Jared Tallent in action at the 2012 IAAF World Race Walking Cup in Saransk (© Getty Images)
There is no race walking event on the program for next year’s Commonwealth Games in Glasgow and, as a proud Australian athlete, Jared Tallent is sorry about that. He would have been the defending champion.
But there is an IAAF World Race Walking Cup in 2014, and the year after that a World Championships, and the year after that brings the Olympic Games in Rio de Janeiro. Tallent, who has stood on one of the lower steps in two Olympics, two World Championships and two World Cups in the past five years, is determined to enjoy the view from the top of the medallists’ dais in one or more of those three years.
Third in the 20km and second in the 50km at his first Olympics in Beijing in 2008, third in the 50km at the World Cup in Chihuahua in 2010 and again at the World Championships in Daegu in 2011, second in the World Cup in Saransk and the London Olympics (both at 50km) in 2012 and third in the 50km in Moscow just a couple of months ago, Tallent still harbours a burning ambition to win.
Speaking after being proclaimed Athletics Australia’s male athlete of the year in Melbourne on 15 November, Tallent affirmed his commitment through another Olympic cycle.
“My eyes are firmly set on Rio,” he told the master of ceremonies, Olympic sprinter and now television presenter Matt Shirvington. Major stops along the way, he confirmed, would include the World Race Walking Cup and the 2015 World Championships.
“It’s frustrating,” Tallent says of his record, not that he is thinking of giving any of his ‘minor’ medals back, mind you. And his first chance of redressing it will come at the World Cup in Taicang next May.
The IAAF event is Tallent’s major focus in 2014. The top Chinese race walkers will be out in force at a home event, and with no global event next year you can expect the top Europeans will be, too.
Tallent rates the IAAF event highly. “It’s up there with the World Champs, up there with the Olympic Games,” he says. “I’ll be doing the 50km there.”
Then it is back to a familiar location for his tilt at a World Championships gold medal. “A return to the Bird’s Nest,” he said. “I’ve got two (minor) medals there so I’ve got to go back and get a gold medal.”
Finally, there is Rio, representing a great chance for Tallent to go one better than his two Olympic silvers in the 50km.
If Tallent is looking for favourable omens, perhaps there is one in his belated ascension to the Australian award. As a consistent medallist in a small country which doesn’t get too many, Tallent has been successively tipped out of the top spot by Steve Hooker’s dramatic Olympic record win in 2008 and even-more-dramatic triumph over injury to win in Berlin in 2009, then by the performances of long jumper Mitchell Watt in 2011 and 2012.

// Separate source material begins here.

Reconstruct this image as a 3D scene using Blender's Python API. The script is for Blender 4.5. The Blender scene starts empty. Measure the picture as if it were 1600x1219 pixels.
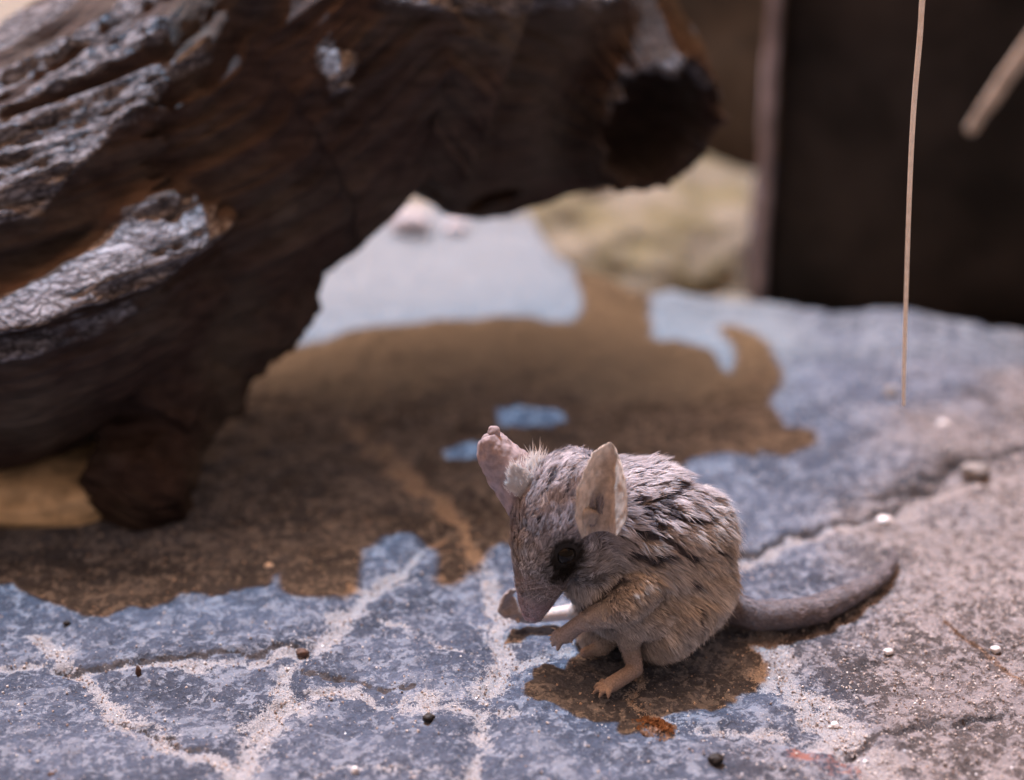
import bpy, bmesh, math, random
import numpy as np
from mathutils import Vector, Matrix
from mathutils.bvhtree import BVHTree

# ------------------------------------------------------------------ camera, world, sun, exposure
S = bpy.context.scene
C = S.collection
PITCH = math.radians(22.0)
CAM_H = 0.257
cd = bpy.data.cameras.new('camera')
cam = bpy.data.objects.new('camera', cd)
C.objects.link(cam)
cam.location = (0, 0, CAM_H)
cam.rotation_euler = (math.pi / 2 - PITCH, 0, 0)
cd.sensor_width = 36.0
cd.lens = 60.0
cd.clip_start = 0.01
cd.clip_end = 60.0
cd.dof.use_dof = True
cd.dof.focus_distance = 0.478
cd.dof.aperture_fstop = 4.8
S.camera = cam

SUN_DIR = np.array([0.21, -0.37, -1.0])         # the way the light travels (from behind and a little left)
sd = bpy.data.lights.new('sun', 'SUN')
sd.energy = 5.0
sd.angle = math.radians(0.9)
sd.color = (0.43, 0.71, 1.0)
sun = bpy.data.objects.new('sun', sd)
C.objects.link(sun)
sun.location = (0, 0.6, 2)
sun.rotation_euler = Vector(SUN_DIR).to_track_quat('-Z', 'Y').to_euler()

W = bpy.data.worlds.new('World')
S.world = W
W.use_nodes = True
wn = W.node_tree
wn.nodes.clear()
wo = wn.nodes.new('ShaderNodeOutputWorld')
bg = wn.nodes.new('ShaderNodeBackground')
sky = wn.nodes.new('ShaderNodeTexSky')
sky.sky_type = 'NISHITA'
sky.sun_disc = False
sky.sun_elevation = math.asin(1.0 / np.linalg.norm(SUN_DIR))
sky.sun_rotation = math.atan2(-SUN_DIR[0], -SUN_DIR[1])
sky.air_density = 0.4
sky.dust_density = 6.0
sky.ozone_density = 0.0
tint = wn.nodes.new('ShaderNodeMix')
tint.data_type = 'RGBA'
tint.blend_type = 'MULTIPLY'
tint.inputs[0].default_value = 1.0
tint.inputs[7].default_value = (2.05, 1.13, 0.60, 1)
wn.links.new(sky.outputs[0], tint.inputs[6])
wn.links.new(tint.outputs[2], bg.inputs[0])
bg.inputs[1].default_value = 0.13
wn.links.new(bg.outputs[0], wo.inputs[0])

S.view_settings.view_transform = 'Standard'
S.view_settings.look = 'None'
S.view_settings.exposure = 0.34
S.view_settings.gamma = 1.0
S.render.engine = 'CYCLES'
S.cycles.max_bounces = 6
S.cycles.use_denoising = True
S.cycles.denoiser = 'OPENIMAGEDENOISE'

random.seed(7)
RNG = np.random.default_rng(11)

# ------------------------------------------------------------------ measuring helpers
FPX = 1600 * 60 / 36.0
cP, sP = math.cos(PITCH), math.sin(PITCH)

def ray(u, v):
    x = (u - 800) / FPX
    y = (609.5 - v) / FPX
    return np.array([x, cP + y * sP, -sP + y * cP])

def gz(u, v, z=0.0):
    d = ray(u, v)
    return np.array([0, 0, CAM_H]) + d * ((z - CAM_H) / d[2])

def gy(u, v, Y):
    d = ray(u, v)
    return np.array([0, 0, CAM_H]) + d * (Y / d[1])

def fwd(p):
    return p[1] * cP - (p[2] - CAM_H) * sP

def proj(p):
    q = p - np.array([0, 0, CAM_H])
    f = q[:, 1] * cP - q[:, 2] * sP
    up = q[:, 1] * sP + q[:, 2] * cP
    return 800 + FPX * q[:, 0] / f, 609.5 - FPX * up / f

def _hash(ix, iy, iz, seed):
    h = (ix.astype(np.int64) * 374761393 + iy.astype(np.int64) * 668265263 + iz.astype(np.int64) * 2147483647 + seed * 1274126177) & 0xFFFFFFFF
    h = ((h ^ (h >> 13)) * 1274126177) & 0xFFFFFFFF
    h = (h ^ (h >> 16)) & 0xFFFFFFFF
    h = (h * 2246822519) & 0xFFFFFFFF
    h = h ^ (h >> 15)
    return (h & 0xFFFFFF) / float(0xFFFFFF)

def vnoise(p, seed=0):
    i = np.floor(p)
    f = p - i
    f = f * f * (3 - 2 * f)
    ix, iy, iz = i[:, 0], i[:, 1], i[:, 2]
    r = 0
    for a in (0, 1):
        for b in (0, 1):
            for c in (0, 1):
                w = (f[:, 0] if a else 1 - f[:, 0]) * (f[:, 1] if b else 1 - f[:, 1]) * (f[:, 2] if c else 1 - f[:, 2])
                r = r + w * _hash(ix + a, iy + b, iz + c, seed)
    return r * 2 - 1

def fbm(p, oct=4, seed=0, gain=0.5):
    r = 0
    amp = 1.0
    for k in range(oct):
        r = r + amp * vnoise(p * (2.03 ** k) + 13.7 * k, seed + k)
        amp *= gain
    return r

def sstep(a, b, x):
    t = np.clip((x - a) / (b - a), 0, 1)
    return t * t * (3 - 2 * t)

def polydist(P, poly):
    """distance of points P (n,2) to an open polyline, and the signed side of the nearest segment"""
    best = np.full(len(P), 1e9)
    side = np.zeros(len(P))
    for a, b in zip(poly[:-1], poly[1:]):
        a = np.asarray(a[:2]); b = np.asarray(b[:2])
        ab = b - a
        t = np.clip(((P - a) @ ab) / (ab @ ab), 0, 1)
        q = P - (a + t[:, None] * ab)
        d = np.hypot(q[:, 0], q[:, 1])
        s = ab[0] * q[:, 1] - ab[1] * q[:, 0]
        m = d < best
        best[m] = d[m]
        side[m] = s[m]
    return best, np.sign(side)

def inpoly(P, poly):
    inside = np.zeros(len(P), bool)
    n = len(poly)
    for i in range(n):
        x1, y1 = poly[i][:2]
        x2, y2 = poly[(i + 1) % n][:2]
        c = ((y1 > P[:, 1]) != (y2 > P[:, 1])) & (P[:, 0] < (x2 - x1) * (P[:, 1] - y1) / (y2 - y1 + 1e-12) + x1)
        inside ^= c
    return inside

# ------------------------------------------------------------------ object helpers
def mesh_obj(name, verts, faces, mat, parent=None, smooth=True):
    me = bpy.data.meshes.new(name)
    me.from_pydata([tuple(map(float, v)) for v in verts], [], [tuple(map(int, f)) for f in faces])
    me.update()
    if smooth:
        me.polygons.foreach_set('use_smooth', [True] * len(me.polygons))
    if mat:
        me.materials.append(mat)
    o = bpy.data.objects.new(name, me)
    C.objects.link(o)
    if parent:
        o.parent = parent
        o.matrix_parent_inverse = Matrix.Translation(-Vector(parent.location))
    return o

def empty(name, loc):
    o = bpy.data.objects.new(name, None)
    o.empty_display_size = 0.01
    o.location = loc
    C.objects.link(o)
    return o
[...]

Or maybe he can look to Robert Heffernan’s winning the 50km in Moscow – Ireland’s first male gold medallist since Eamonn Coghlan in 1983 and a perennial fourth-place finisher up until then.
“He’d never won a medal and the first time he does – it’s gold,” says Tallent.
A tick for the positive example of persistence paying off, but Heffernan is also one of a changing cast of characters who have thwarted Tallent’s winning ambitions.
“Every time I’ve won a medal there have been different people on the podium with me,” he points out, which adds to his frustration.
So, how to turn silver and bronze into gold?
One thing already accomplished is adapting to a new training environment. Moving from the Australian Institute of Sport in Canberra to Adelaide and changing coaches from Brett Vallence to his wife, Claire Tallent, required a major adjustment, Tallent says.
“We have a great training plan now, but it was difficult at first moving from the AIS and having a coach that was not full-time. I don’t have the training partners and with Claire working full-time I have to fit training around her.”
It has worked out well, however, allowing the Tallents to concentrate on the “little things” that you can always do better.
Jared Tallent has already demonstrated the consistency to challenge for the biggest prizes. If he can find one of the “little things”, there is a fair chance it will have that elusive gold medal attached.